Every line with the word "scene" in it should be extracted from the data that follows.

-- START Data segment --

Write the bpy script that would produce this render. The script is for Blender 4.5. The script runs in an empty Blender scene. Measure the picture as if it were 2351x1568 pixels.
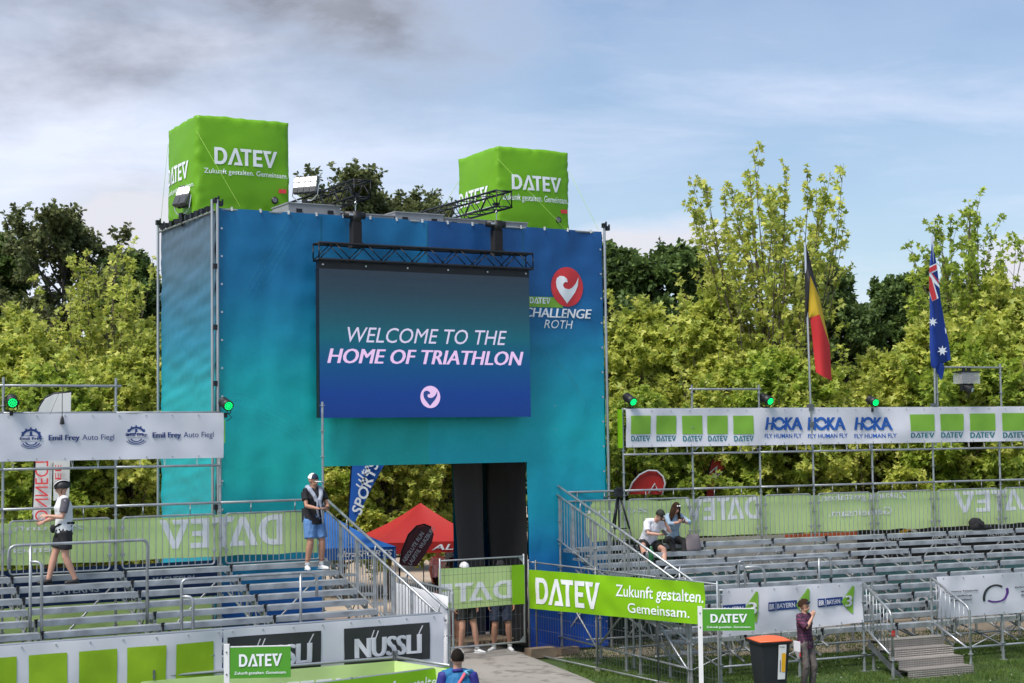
import bpy, bmesh, math, random
import numpy as np
from mathutils import Vector, Matrix, noise
random.seed(7); RNG = np.random.default_rng(7)
SC = bpy.context.scene; COL = SC.collection
R_ = math.radians

# ------------------------------------------------------------------ camera
CAM_H = 4.6; PITCH = R_(3.55); ROLL = 0.014; FPX = 3680.0; CX, CY = 1175.5, 784.0
_f = Vector((0, math.cos(PITCH), math.sin(PITCH))); _r = Vector((1, 0, 0)); _u = Vector((0, -math.sin(PITCH), math.cos(PITCH)))
CAMX = _r * math.cos(ROLL) - _u * math.sin(ROLL); CAMY = _r * math.sin(ROLL) + _u * math.cos(ROLL)
CPOS = Vector((0, 0, CAM_H))
cam = bpy.data.objects.new('camera', bpy.data.cameras.new('camera')); COL.objects.link(cam)
cam.matrix_world = Matrix(((CAMX.x, CAMY.x, -_f.x, 0), (CAMX.y, CAMY.y, -_f.y, 0), (CAMX.z, CAMY.z, -_f.z, CAM_H), (0, 0, 0, 1)))
cam.data.sensor_width = 36; cam.data.lens = 36 * FPX / 2351; cam.data.clip_end = 3000
SC.camera = cam

# ------------------------------------------------------------------ world, sun, exposure
SUN_EL, SUN_AZ = R_(58), R_(222)       # azimuth clockwise from +Y: high to the left, just behind the camera, behind thin cloud
w = bpy.data.worlds.new('World'); SC.world = w; w.use_nodes = True
nt = w.node_tree; nt.nodes.clear(); NN = nt.nodes.new; LK = nt.links.new
def wmath(op, a, b=None, c=None):
    n = NN('ShaderNodeMath'); n.operation = op
    for i, v in enumerate((a, b, c)):
        if v is None: continue
        if isinstance(v, (int, float)): n.inputs[i].default_value = v
        else: LK(v, n.inputs[i])
    return n.outputs[0]
def wvec(op, a, b=None):
    n = NN('ShaderNodeVectorMath'); n.operation = op
    for i, v in enumerate((a, b)):
        if v is None: continue
        if isinstance(v, (tuple, Vector)): n.inputs[i].default_value = tuple(v)
        else: LK(v, n.inputs[i])
    return n
def wramp(fac, stops):
    n = NN('ShaderNodeValToRGB'); LK(fac, n.inputs[0]); cr = n.color_ramp
    while len(cr.elements) < len(stops): cr.elements.new(0.5)
    for e, (p, c) in zip(cr.elements, stops): e.position = p; e.color = (*c, 1) if len(c) == 3 else c
    return n.outputs[0]
def wnoise(vec, scale, detail=8, rough=.55, dist=0):
    n = NN('ShaderNodeTexNoise'); n.inputs['Scale'].default_value = scale; n.inputs['Detail'].default_value = detail
    n.inputs['Roughness'].default_value = rough; n.inputs['Distortion'].default_value = dist; LK(vec, n.inputs['Vector']); return n.outputs[0]
def wmix(f, a, b):
    n = NN('ShaderNodeMix'); n.data_type = 'RGBA'
    if isinstance(f, (int, float)): n.inputs[0].default_value = f
    else: LK(f, n.inputs[0])
    for i, v in ((6, a), (7, b)):
        if isinstance(v, tuple): n.inputs[i].default_value = (*v, 1)
        else: LK(v, n.inputs[i])
    return n.outputs[2]
tc = NN('ShaderNodeTexCoord').outputs['Generated']
sky = NN('ShaderNodeTexSky'); sky.sky_type = 'NISHITA'; sky.sun_disc = False; sky.sun_elevation = SUN_EL; sky.sun_rotation = SUN_AZ
sky.air_density = 1.0; sky.dust_density = 1.2; sky.ozone_density = 2.0
sep = NN('ShaderNodeSeparateXYZ'); LK(tc, sep.inputs[0])
zz = wmath('MAXIMUM', sep.outputs[2], 0.0)
den = wmath('ADD', zz, 0.16)
px_ = wmath('DIVIDE', sep.outputs[0], den); py_ = wmath('DIVIDE', sep.outputs[1], den)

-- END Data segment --

__Exercise solution__
Write the bpy script that would produce this render. The script is for Blender 4.5. The script runs in an empty Blender scene. Measure the picture as if it were 2351x1568 pixels.
SC = bpy.context.scene; COL = SC.collection